▽
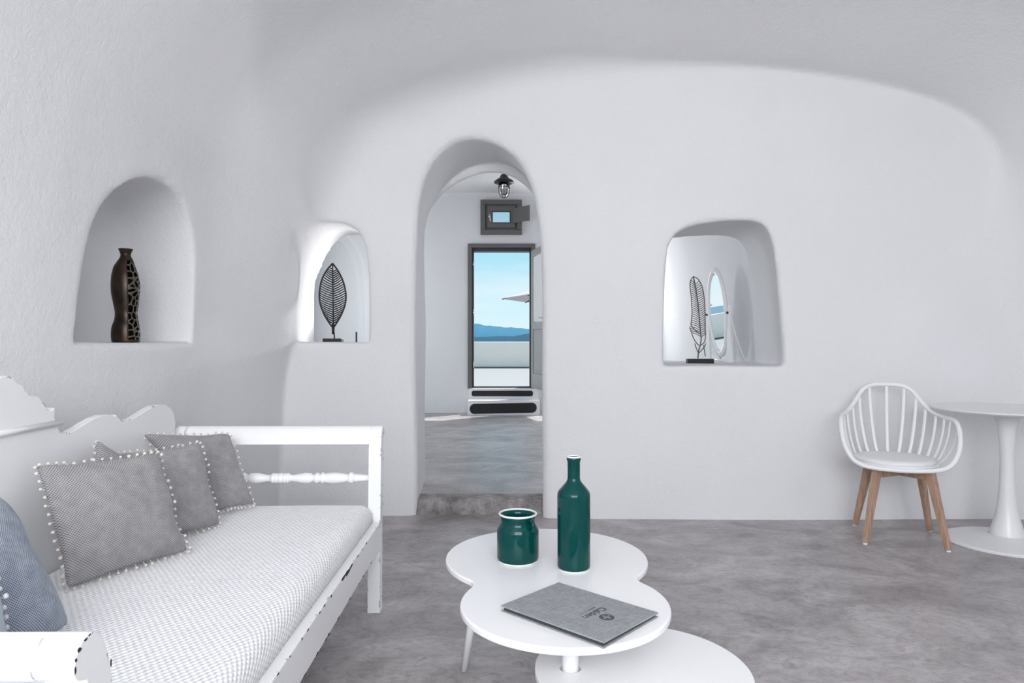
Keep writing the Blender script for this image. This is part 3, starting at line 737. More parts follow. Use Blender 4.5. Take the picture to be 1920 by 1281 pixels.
def arm(y_in, sgn, nm):
    """end of the settle; o is the distance outward from the inner face"""
    def Q(pts): return [(y_in+sgn*o, z) for o, z in pts]
    # front and rear posts with an outward curve
    post = [(-0.012, 0.378), (-0.006, 0.47), (0.0, 0.58), (0.006, 0.67), (0.017, 0.725), (0.032, 0.755), (0.05, 0.769), (0.068, 0.768), (0.080, 0.758), (0.088, 0.742), (0.087, 0.730), (0.078, 0.721),
            (0.064, 0.716), (0.058, 0.70), (0.056, 0.62), (0.050, 0.50), (0.040, 0.38), (0.036, 0.30), (0.034, 0.0), (-0.022, 0.0), (-0.022, 0.268)]
    head = [(p.x, p.y) for p in catmull([(o, z, 0) for o, z in post[3:13]], 4)]
    post = post[:3]+head+post[13:]
    for x0, x1 in ((-0.052, 0.0), (-DEP-0.02, -DEP+0.03)):
        b = B(); prism(b, Q(post), 'x', x0, x1); obj('post', b, M_SOFA, sofa, bevel=0.0012)
    roll = [(0.0108, 0.698)]+[p for p in head if p[1] > 0.7155 and (p[0], p[1]) != (0.006, 0.67)]+[(0.055, 0.708), (0.030, 0.698)]
    b = B(); prism(b, Q(roll), 'x', -DEP+0.02, -0.0515); o = obj('arm_rail', b, M_WHITE, sofa, bevel=0.0)
    b = B(); box(b, -DEP, 0-0.05, min(y_in-sgn*0.012, y_in+sgn*0.03), max(y_in-sgn*0.012, y_in+sgn*0.03), 0.268, 0.378); obj('end_rail', b, M_SOFA, sofa, bevel=0.003)
    # turned spindle
    half = [(0.0, 0.021), (0.006, 0.023), (0.010, 0.020), (0.013, 0.020), (0.018, 0.023), (0.023, 0.020), (0.026, 0.020), (0.031, 0.023), (0.036, 0.020), (0.040, 0.016), (0.05, 0.014), (0.07, 0.017), (0.10, 0.0235), (0.125, 0.022), (0.135, 0.015),
            (0.142, 0.016), (0.15, 0.024), (0.158, 0.024), (0.163, 0.017), (0.168, 0.017), (0.173, 0.024), (0.181, 0.024), (0.187, 0.018), (0.20, 0.0225), (0.225, 0.0245), (0.26, 0.0205), (0.28, 0.016), (0.285, 0.017),
            (0.290, 0.0245), (0.304, 0.0245), (0.309, 0.017), (0.32, 0.0175), (0.35, 0.0145), (0.38, 0.0125)]
    prof = [(r, -u) for u, r in half[::-1]]+[(r, u) for u, r in half[1:]]
    b = B(); lathe(b, [(0, prof[0][1])]+prof+[(0, prof[-1][1])], 20, 'x', c=(-DEP/2, y_in+sgn*0.026, 0.553)); obj('turned_spindle', b, M_WHITE, sofa, smooth=True)
arm(LEN, 1, 'far'); arm(0.0, -1, 'near')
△
(SHORT TASK) Set down the material exactly, every line of it, except for the pictures.

(REPLY TO THE EXERCISE)
Keep writing the Blender script for this image. This is part 3, starting at line 737. More parts follow. Use Blender 4.5. Take the picture to be 1920 by 1281 pixels.
def arm(y_in, sgn, nm):
    """end of the settle; o is the distance outward from the inner face"""
    def Q(pts): return [(y_in+sgn*o, z) for o, z in pts]
    # front and rear posts with an outward curve
    post = [(-0.012, 0.378), (-0.006, 0.47), (0.0, 0.58), (0.006, 0.67), (0.017, 0.725), (0.032, 0.755), (0.05, 0.769), (0.068, 0.768), (0.080, 0.758), (0.088, 0.742), (0.087, 0.730), (0.078, 0.721),
            (0.064, 0.716), (0.058, 0.70), (0.056, 0.62), (0.050, 0.50), (0.040, 0.38), (0.036, 0.30), (0.034, 0.0), (-0.022, 0.0), (-0.022, 0.268)]
    head = [(p.x, p.y) for p in catmull([(o, z, 0) for o, z in post[3:13]], 4)]
    post = post[:3]+head+post[13:]
    for x0, x1 in ((-0.052, 0.0), (-DEP-0.02, -DEP+0.03)):
        b = B(); prism(b, Q(post), 'x', x0, x1); obj('post', b, M_SOFA, sofa, bevel=0.0012)
    roll = [(0.0108, 0.698)]+[p for p in head if p[1] > 0.7155 and (p[0], p[1]) != (0.006, 0.67)]+[(0.055, 0.708), (0.030, 0.698)]
    b = B(); prism(b, Q(roll), 'x', -DEP+0.02, -0.0515); o = obj('arm_rail', b, M_WHITE, sofa, bevel=0.0)
    b = B(); box(b, -DEP, 0-0.05, min(y_in-sgn*0.012, y_in+sgn*0.03), max(y_in-sgn*0.012, y_in+sgn*0.03), 0.268, 0.378); obj('end_rail', b, M_SOFA, sofa, bevel=0.003)
    # turned spindle
    half = [(0.0, 0.021), (0.006, 0.023), (0.010, 0.020), (0.013, 0.020), (0.018, 0.023), (0.023, 0.020), (0.026, 0.020), (0.031, 0.023), (0.036, 0.020), (0.040, 0.016), (0.05, 0.014), (0.07, 0.017), (0.10, 0.0235), (0.125, 0.022), (0.135, 0.015),
            (0.142, 0.016), (0.15, 0.024), (0.158, 0.024), (0.163, 0.017), (0.168, 0.017), (0.173, 0.024), (0.181, 0.024), (0.187, 0.018), (0.20, 0.0225), (0.225, 0.0245), (0.26, 0.0205), (0.28, 0.016), (0.285, 0.017),
            (0.290, 0.0245), (0.304, 0.0245), (0.309, 0.017), (0.32, 0.0175), (0.35, 0.0145), (0.38, 0.0125)]
    prof = [(r, -u) for u, r in half[::-1]]+[(r, u) for u, r in half[1:]]
    b = B(); lathe(b, [(0, prof[0][1])]+prof+[(0, prof[-1][1])], 20, 'x', c=(-DEP/2, y_in+sgn*0.026, 0.553)); obj('turned_spindle', b, M_WHITE, sofa, smooth=True)
arm(LEN, 1, 'far'); arm(0.0, -1, 'near')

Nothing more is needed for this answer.